LabVIEW implementation

[Louis L]

This falls in the category of the unexplained.

There's a boolean control on the dashboard that tells the robot whether to override the hardware autonomous settings with the dashboard settings. When everything is run for the first time, this boolean is false and works as expected. If then set to true, it also works. From there on, setting to false or back to true yields inconsistent results. The boolean it is sending to the robot code is very often wrong.

Seeing that numbers seem to be always correct, I changed the boolean value in the network table for this value to a numeric. The boolean is converted to a 0 or 1, the converted back on the robot side. Now everything works reliably. So somehow setting a boolean from the dashboard to the robot is not reliable. But numbers are fine. Go figure.

[Louis L]

Tested autonomous as best as I could without actual hardware. The vision portion (for auto-shot) has not been tested.

Speaking of vision, I still can't get both cameras to work at the same time. There's something about how the driver station is streaming from the robot that is not meshing with the robot's attempt to get image frames from the camera.

[Louis L]

I think I finally have it figured out.
Right now both cameras are working on the robot, and when using the front camera, the vision system is working. The part that's a little flacky is that when switching front/back, the image doesn't always switch on the dashboard. I've changed the dashboard once already, but it looks like I have to do it again.

[Louis L]

Rakesh finished off the dashboard and robot code to switch the images. Works well.

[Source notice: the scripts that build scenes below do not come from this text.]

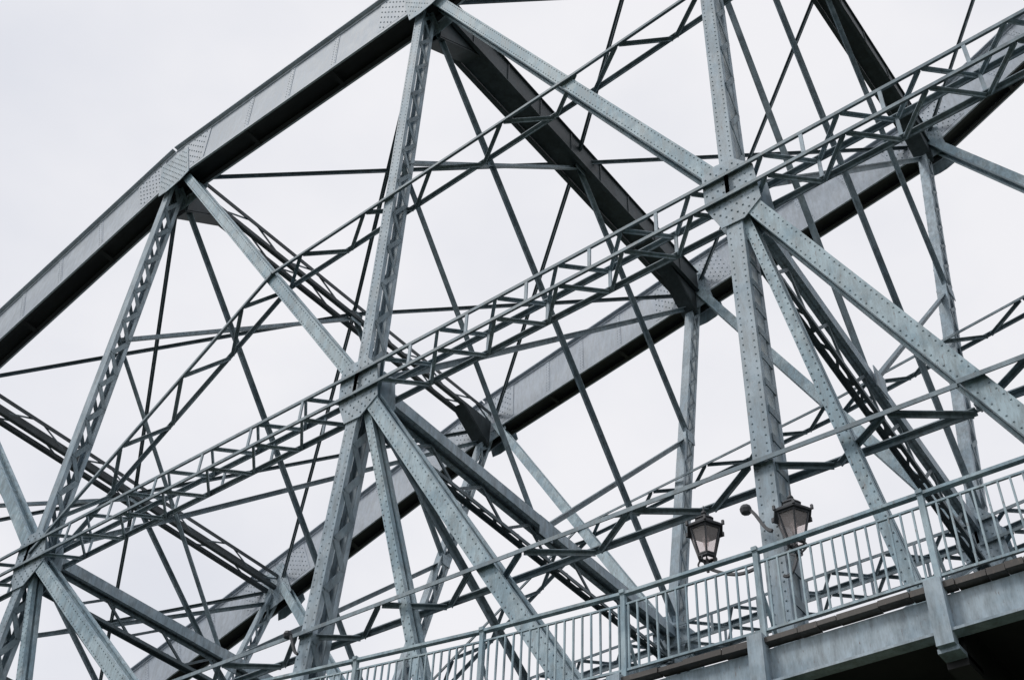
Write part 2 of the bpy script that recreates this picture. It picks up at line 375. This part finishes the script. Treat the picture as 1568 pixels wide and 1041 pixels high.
# ------------------------------------------------------------ sky + light
w=bpy.data.worlds.new('World');sc.world=w;w.use_nodes=True;nt=w.node_tree;N=nt.nodes;L=nt.links;N.clear()
out=N.new('ShaderNodeOutputWorld');b1=N.new('ShaderNodeBackground');b2=N.new('ShaderNodeBackground');mx=N.new('ShaderNodeMixShader')
sk=N.new('ShaderNodeTexSky');sk.sky_type='NISHITA';sk.sun_disc=False;sk.sun_elevation=math.radians(50);sk.sun_rotation=math.radians(216)
L.new(sk.outputs[0],b1.inputs[0]);b1.inputs[1].default_value=.1
tc=N.new('ShaderNodeTexCoord');mp=N.new('ShaderNodeMapping');mp.inputs['Scale'].default_value=(1,1,1.6);L.new(tc.outputs['Generated'],mp.inputs[0])
no=N.new('ShaderNodeTexNoise');no.inputs['Scale'].default_value=2.6;no.inputs['Detail'].default_value=5;no.inputs['Roughness'].default_value=.5;L.new(mp.outputs[0],no.inputs[0])
cr=N.new('ShaderNodeValToRGB');cr.color_ramp.elements[0].position=.34;cr.color_ramp.elements[1].position=.6
cr.color_ramp.elements[0].color=(.785,.80,.86,1);cr.color_ramp.elements[1].color=(.925,.92,.95,1)
L.new(no.outputs['Fac'],cr.inputs[0]);L.new(cr.outputs[0],b2.inputs[0]);b2.inputs[1].default_value=1.0
mx.inputs[0].default_value=.94;L.new(b1.outputs[0],mx.inputs[1]);L.new(b2.outputs[0],mx.inputs[2]);L.new(mx.outputs[0],out.inputs[0])
sl=bpy.data.lights.new('sun','SUN');sl.energy=1.3;sl.angle=math.radians(15);sl.color=(1,.98,.95);so=bpy.data.objects.new('sun',sl);sc.collection.objects.link(so)
so.rotation_euler=V((-.5,-.69,1.0)).normalized().to_track_quat('Z','Y').to_euler()
# ------------------------------------------------------------ camera
ps,e,r=[math.radians(a) for a in(39.32,43.35,3.46)]
f=V((-math.sin(ps)*math.cos(e),math.cos(ps)*math.cos(e),math.sin(e)))
r0=V((math.cos(ps),math.sin(ps),0));u0=r0.cross(f)
R=r0*math.cos(r)+u0*math.sin(r);U=u0*math.cos(r)-r0*math.sin(r)
ca=bpy.data.cameras.new('camera');co=bpy.data.objects.new('camera',ca);sc.collection.objects.link(co)
co.matrix_world=Matrix(((R.x,U.x,-f.x,0),(R.y,U.y,-f.y,0),(R.z,U.z,-f.z,0),(0,0,0,1)))
ca.sensor_width=36;ca.lens=1891/1568*36;ca.clip_end=10000;sc.camera=co
sc.view_settings.view_transform='Standard';sc.view_settings.look='None';sc.view_settings.exposure=0
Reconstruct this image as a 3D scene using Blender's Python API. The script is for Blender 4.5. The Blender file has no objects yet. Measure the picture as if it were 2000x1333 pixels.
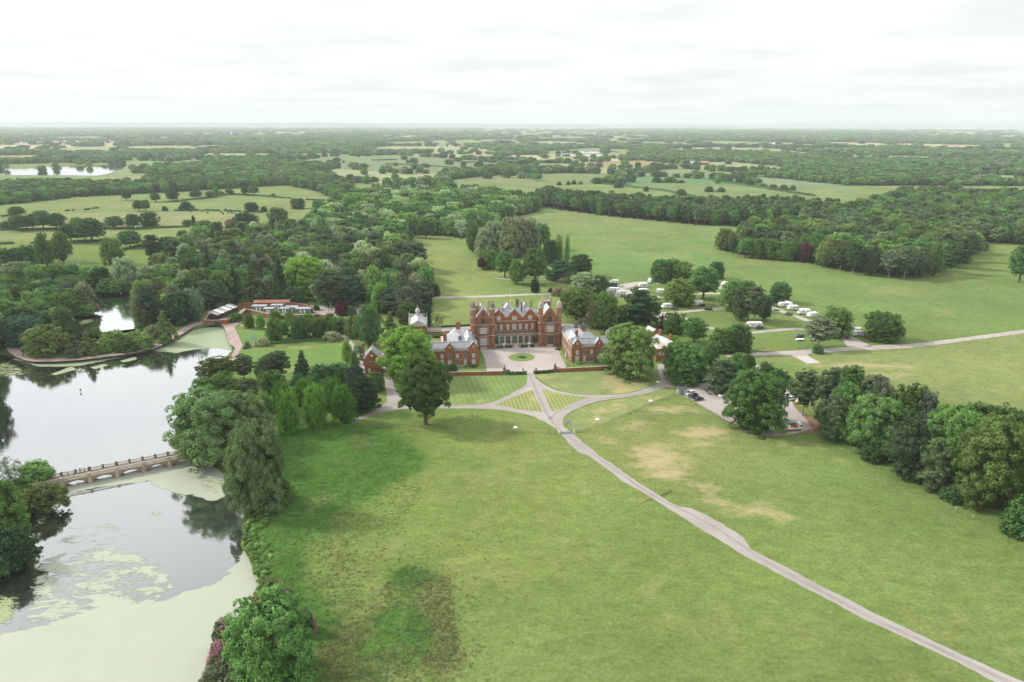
import bpy, bmesh, math, random
import numpy as np
from mathutils import Vector, Matrix
from mathutils.geometry import tessellate_polygon
random.seed(7); RNG = np.random.default_rng(11)
scene = bpy.context.scene
COL = bpy.data.collections.new('place'); scene.collection.children.link(COL)

# ------------------------------------------------------------------ camera
FPX = 1380.0; PITCH = math.radians(17.13); ROLL = math.radians(0.14); CAMH = 100.0
cp, sp, cr, sr = math.cos(PITCH), math.sin(PITCH), math.cos(ROLL), math.sin(ROLL)
FWD = np.array((0, cp, -sp)); _r0 = np.array((1., 0, 0)); _u0 = np.array((0, sp, cp))
RIGHT = cr*_r0 + sr*_u0; UP = cr*_u0 - sr*_r0
cam = bpy.data.cameras.new('camera'); camo = bpy.data.objects.new('camera', cam); COL.objects.link(camo)
cam.sensor_width = 36.0; cam.lens = FPX/2000*36; cam.clip_start = 1.0; cam.clip_end = 80000
M = Matrix.Identity(4)
for i in range(3):
    M[i][0] = RIGHT[i]; M[i][1] = UP[i]; M[i][2] = -FWD[i]
M[2][3] = CAMH; camo.matrix_world = M
scene.camera = camo

# ------------------------------------------------------------------ light
SUN_EL = math.radians(37); SUN_AZ = math.radians(-75)      # compass from +Y, clockwise
SUN_STRENGTH = 2.15; SKY_STRENGTH = 0.12; EXPOSURE = 1.08
sun = bpy.data.lights.new('sun', 'SUN'); suno = bpy.data.objects.new('sun', sun); COL.objects.link(suno)
sun.energy = SUN_STRENGTH; sun.angle = math.radians(7); sun.color = (1.0, 0.95, 0.86)
sd = Vector((math.sin(SUN_AZ)*math.cos(SUN_EL), math.cos(SUN_AZ)*math.cos(SUN_EL), math.sin(SUN_EL)))
suno.rotation_euler = sd.to_track_quat('Z', 'Y').to_euler(); suno.location = (0, 0, 300)
w = bpy.data.worlds.new('World'); scene.world = w; w.use_nodes = True
nt = w.node_tree; nt.nodes.clear()
def N(nt, t, **k):
    n = nt.nodes.new(t)
    for a, b in k.items():
        if a.startswith('i_'):
            n.inputs[a[2:].replace('_', ' ')].default_value = b
        else: setattr(n, a, b)
    return n
out = N(nt, 'ShaderNodeOutputWorld'); bg = N(nt, 'ShaderNodeBackground'); bg.inputs[1].default_value = SKY_STRENGTH
sky = N(nt, 'ShaderNodeTexSky', sky_type='NISHITA', sun_disc=False, sun_elevation=SUN_EL, sun_rotation=SUN_AZ, altitude=100, dust_density=3.0)
# thin high overcast in front of the blue: bright white with grey cloud undersides
tc = N(nt, 'ShaderNodeTexCoord'); sx = N(nt, 'ShaderNodeSeparateXYZ'); nt.links.new(tc.outputs['Generated'], sx.inputs[0])
mx = N(nt, 'ShaderNodeMath', operation='MAXIMUM'); nt.links.new(sx.outputs[2], mx.inputs[0]); mx.inputs[1].default_value = 0.0
ad = N(nt, 'ShaderNodeMath', operation='ADD'); nt.links.new(mx.outputs[0], ad.inputs[0]); ad.inputs[1].default_value = 0.06
dx = N(nt, 'ShaderNodeMath', operation='DIVIDE'); dy = N(nt, 'ShaderNodeMath', operation='DIVIDE')
nt.links.new(sx.outputs[0], dx.inputs[0]); nt.links.new(ad.outputs[0], dx.inputs[1])
nt.links.new(sx.outputs[1], dy.inputs[0]); nt.links.new(ad.outputs[0], dy.inputs[1])
cb = N(nt, 'ShaderNodeCombineXYZ'); nt.links.new(dx.outputs[0], cb.inputs[0]); nt.links.new(dy.outputs[0], cb.inputs[1])
no = N(nt, 'ShaderNodeTexNoise'); no.inputs['Scale'].default_value = 0.75; no.inputs['Detail'].default_value = 7; no.inputs['Roughness'].default_value = 0.55
nt.links.new(cb.outputs[0], no.inputs['Vector'])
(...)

Also added timeout in hold-to-cradle part of command-7

[Louis L]

Tuned many autonomous values but did not get to vision related parameters.
And beat up the robot intake in the process.

[Louis L]

Updated climber with speed and direction information from Saty. More than likely we won't be using the climber at WPI. Also the code did not check the limit switch that said we're latched! Fixed that. Added code to run the drive wheels at fractional speed to keep it from sliding down the Battle.

Simplified the auto-rotate code to use the gyro. It now uses the +/- values returned by the gyro - much easier than the code that was there which assumed a 0-360 positive value.

Add a motor to CAN3 for the intake retract motor. Also patched in button 4 to toggle a state for this but it does nothing right now.

[Louis L]

Weird late night debug session for the raising and lowering the intake arm. The main takeaway is that motor protection / shutoff applies to all motors, not just the drivetrain! I did not know this! This explains why the ball pinch code did not work, it's fixed now. But in testing the motor config where the timeout and feature can be enabled/disabled, I concluded that it VI and/or the underlying code simply does not work. In other words if you want to disable the protection or change the timeout, forget it. Or I did something else wrong.

I think the arm is working well enough to be useful. The only catch is that it will stutter in some modes of operation and I don't know why. In actual use (instead of a testbed) we may never see it.

So the summary:

• Y button moves the intake up or down (float)
• B button does low shot while held
• Left Trigger button presses down the intake; to be used only to get a better grip on the ball. The low-shot does this automatically.
• Autonomous lowers the intake when needed

[Louis L]

Spent several hours on Sunday working on auto-shot. This is code that's been in for a while but never tested. It still has never been officially tested on a live robot but now it's gotten a run on the testbed. Here's what auto-shot does.

Auto-shot runs in the periodic-task VI. Setting the boolean Auto-Shot starts the process. I've added button 11 from the right joystick to engage auto-shot during teleop. The cancel sequence will also cancel auto-shot. It is also called from autonomous in auto mode 4 (cross defense and shoot).

Auto-shot does the following in sequence:

• it looks for the 1st entry in the vision processing output. If there are no targets found, it does nothing and simply waits until there's something.
• when a target is present, it rotates the robot until the center of the target bounding box is centered horizontally across the crosshairs.
• it then looks at the distance returned by the vision computation and moves the robot forwards or backwards until it is inside the distance range.
• lastly it engages the do-it-all sequence to fire the boulder.

Step 3 was placed after step 2 intentionally. However if the robot does not track in a straight line, the targeting can be thrown off. We can fix this by swapping steps 2 and 3, or by adding another rotation adjustment after the linear movement to fine tune things.
The last thing to add (still debugging) is to add a dashboard value that offers a horizontal compensation. The current software tries to center the target in the camera's field of view. But may not be accurate if the camera mounting and shooter are not lined up right. There's a problem reading numbers from the dashboard- may be similar to the problem I had reading booleans - still working on this.
Finally we need to see if the ball pinch is needed or if there's another way to make it ball secure on the robot as it crosses the defenses.
Oh - added support for the hardstop motor. We should be debugging this really soon.